The Boston Celtics played hardball with Marcus Smart this offseason, leaving the fourth-year guard - like the majority of his 2014 draft lottery cohorts - without an extension on his rookie contract, and putting him on track for restricted free agency next summer.

Smart knows the Celtics' front office negotiates shrewdly and hasn't been partial to rookie extensions in the recent past, so he wasn't exactly surprised to find himself without a new deal as the deadline passed on Monday.

"They're notoriously doing that," Smart told reporters at shootaround Tuesday morning, according to Jay King of MassLive. "I think the last guy to get signed to a rookie extension was Rajon Rondo."

Smart did, however, feel he and his agent, Happy Walters, were more than reasonable with their asking price during negotiations.
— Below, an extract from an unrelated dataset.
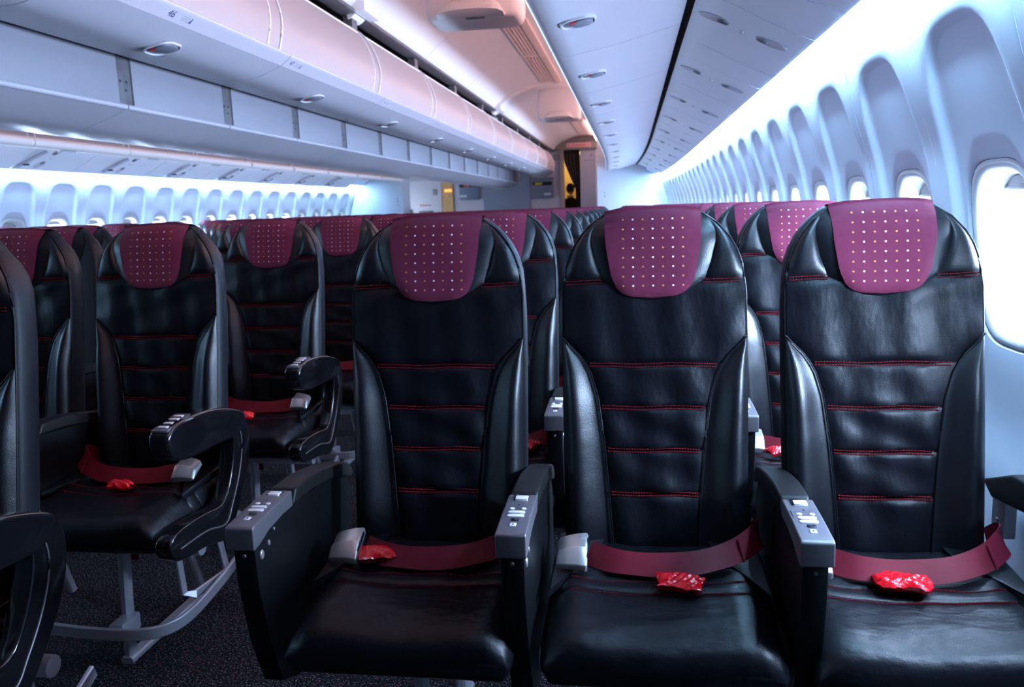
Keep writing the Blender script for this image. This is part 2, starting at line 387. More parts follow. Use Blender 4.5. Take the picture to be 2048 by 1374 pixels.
def shade_mesh(z0):
    mb = MB(); n = 14
    mb.quadgrid(lambda u, v: (XW(1.25-(1.25-z0)*v)+.084, -.128+.256*u, 1.25-(1.25-z0)*v), n, 8)
    mb.quadgrid(lambda u, v: (XW(1.25-(1.25-z0)*v)+.078, -.128+.256*u, 1.25-(1.25-z0)*v), n, 8)
    # curved grip along the lower edge
    mb.tube([(XW(z0)+.078, -.126+.252*k/12, z0+.003) for k in range(13)], .005, 8)
    l = []
    for k in range(24):
        a = 2*math.pi*k/24; l.append((math.cos(a)*.055, math.sin(a)*.011))
    mb.loft([[(XW(z0+.02)+.078, y, z0+.022+z) for y, z in l], [(XW(z0+.02)+.070, y*.9, z0+.022+z*.8) for y, z in l]])
    return mb.mesh('shade', SHADEM)
SHADES = [shade_mesh(1.195), shade_mesh(1.205), shade_mesh(1.03), shade_mesh(.915)]
FRAME_L, GASK_L, PANE_L = mirror_mesh(FRAME_R, 'window_frame'), mirror_mesh(GASK_R, 'gasket'), mirror_mesh(PANE_R, 'pane')
SHADES_L = [mirror_mesh(s_, 'shade') for s_ in SHADES]

WY1 = 1.84
SEAM_R = MB().strip([(XW(1.76*k/72)+.003, 1.76*k/72) for k in range(73)][::-1], .004, -.045, .045).mesh('seam_strip', WALLM)
SEAM_R = MB().tube([(XW(.02+1.70*k/60)+.0006, 0, .02+1.70*k/60) for k in range(61)], .0016, 6).mesh('seam_strip', WALLM); SEAM_L = mirror_mesh(SEAM_R, 'seam_strip')
wall_right = struct('wall_right', MB().box(.80, .86, Y0, YB, 0, .12).mesh('wall_right', WALLM))
wall_left = struct('wall_left', MB().box(2*XC-.86, 2*XC-.80, Y0, YB, 0, .12).mesh('wall_left', WALLM))
nwin = 0
for side in (1, -1):
    par = wall_right if side == 1 else wall_left
    for p in range(-1, 12):
        yc = WY1+WP/2+2*WP*p                      # centre of the two-window panel
        if yc+WP > YB+.4: break
        if side == -1 and yc < 4.0: continue
        rot = taper_rot(yc); dx = -taper(yc)
        x0 = dx if side == 1 else 2*XC-dx
        pan = link('wall_panel', PANEL_R if side == 1 else PANEL_L, par, (x0, yc, 0), (0, 0, side*rot))
        for e in (-1, 1): link('seam_strip', SEAM_R if side == 1 else SEAM_L, par, Vector((x0, yc, 0))+Matrix.Rotation(side*rot, 4, 'Z') @ Vector((0, e*WP, 0)), (0, 0, side*rot))
        for w in (-.5, .5):
            nwin += 1
            k = 2*p+(1 if w > 0 else 0)
            pos = Vector((x0, yc, 0))+Matrix.Rotation(side*rot, 4, 'Z') @ Vector((0, w*WP, 0))
            wo = struct('window_%d' % nwin, FRAME_R if side == 1 else FRAME_L, pos, (0, 0, side*rot))
            link('gasket', GASK_R if side == 1 else GASK_L, wo)
            link('pane', PANE_R if side == 1 else PANE_L, wo)
            si = 0 if k % 3 else 1
            if side == -1 and k == 8: si = 2
            if k == -2: si = 3
            link('shade', (SHADES if side == 1 else SHADES_L)[si], wo)
            if (side == -1 and k > 18) or k == -2: continue
            area('daylight', pos+Vector((side*.93, 0, ZC)), (-side, 0, -.45), .30, .24, SKY_WINDOW_W, (0.52, 0.70, 1.0))
# wall stretch on the left in front of the first built panel (outside the frame)
link('wall_panel', MB().quadgrid(lambda u, v: (2*XC-XW(1.735*v), Y0+(3.56-Y0+.26)*u, 1.735*v), 4, 24).mesh('wall_panel', WALLM), wall_left)
link('wall_panel', MB().quadgrid(lambda u, v: (XW(1.735*v), Y0+(.502-Y0)*u, 1.735*v), 4, 24).mesh('wall_panel', WALLM), wall_right)


# ---- cove lamps washing the sidewalls, hidden behind the edge of the service panels
def along(q, y0, y1, side, n=40):
    loops = []
    for k in range(n):
        y = y0+(y1-y0)*k/(n-1); dx = -taper(y)
        loops.append([((a+dx if side == 1 else 2*XC-a-dx), y, z) for a, z in q])
    return loops
LCOVE = [(.566, 1.700), (.592, 1.693), (.592, 1.699), (.566, 1.706)]
struct('trim_2', MB().loft(along([(.38, 1.772), (.47, 1.728), (.53, 1.702), (.562, 1.699), (.568, 1.7065), (.60, 1.704), (.618, 1.730), (.66, 1.730), (.66, 1.83), (.38, 1.83)], Y0, YB, 1)).mesh('trim_2', WALLM))  # unseen cove back, widened to stop lamp light leaking above the bins
struct('trim_3', MB().loft(along([(.38, 1.772), (.47, 1.728), (.53, 1.702), (.562, 1.699), (.568, 1.7065), (.60, 1.704), (.618, 1.730), (.66, 1.730), (.66, 1.83), (.38, 1.83)], Y0, YB, -1)).mesh('trim_3', WALLM))  # left cove back, widened the same way to hold the lamp light in
thing('cove_light', 'long white cove light glowing along the top of the right window wall', 'light', data=MB().loft(along(LCOVE, .85, YB, 1)).mesh('cove_light', LAMP, smooth=False), group=None)
thing('cove_light', 'long white cove light glowing along the top of the far left window wall', 'light', data=MB().loft(along(LCOVE, Y0, YB, -1)).mesh('cove_light', LAMP, smooth=False))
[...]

"We thought it was close from the fact that we didn't ask for much," Smart said. "We didn't ask for a max deal. We were going to take less money than what we probably are valued (at), and some other things, but they just weren't budging."

The 23-year-old understands the logistical considerations that factored into the Celtics' hard-line negotiating position. After a boom two summers ago, the NBA's salary-cap environment has tightened significantly, and Boston is facing a potentially hefty luxury-tax bill if it keeps its current core together.

"That was the big issue," Smart said. "They weren't willing to pay the luxury tax. We even gave them options of things where they wouldn't have to pay or be so deep into the luxury tax, and they still wouldn't budge."

Paying long-term money to a career 35.8 percent field-goal shooter and 29.1 percent 3-point shooter would've been difficult for the Celtics to justify, especially when they can have another season's worth of evidence before deciding how or if Smart factors into their future plans. They will also have the option to match any offer sheet he may sign next summer. If this offseason's restricted-free-agent market was any indication, the Celtics won't be ceding much leverage come July.

Smart, though, considers it an opportunity, and expects to cash in with an even bigger payday than he would have if the Celtics had met his price.

"I think that's how every guy looks at it when they go into free agency," he said. "You make a lot more than what the team could have got me for now and locked me up. But that's OK. It's not a bad thing. ...

"It's just as big a motivator as me playing well this year in general. It just makes it an even bigger year for me."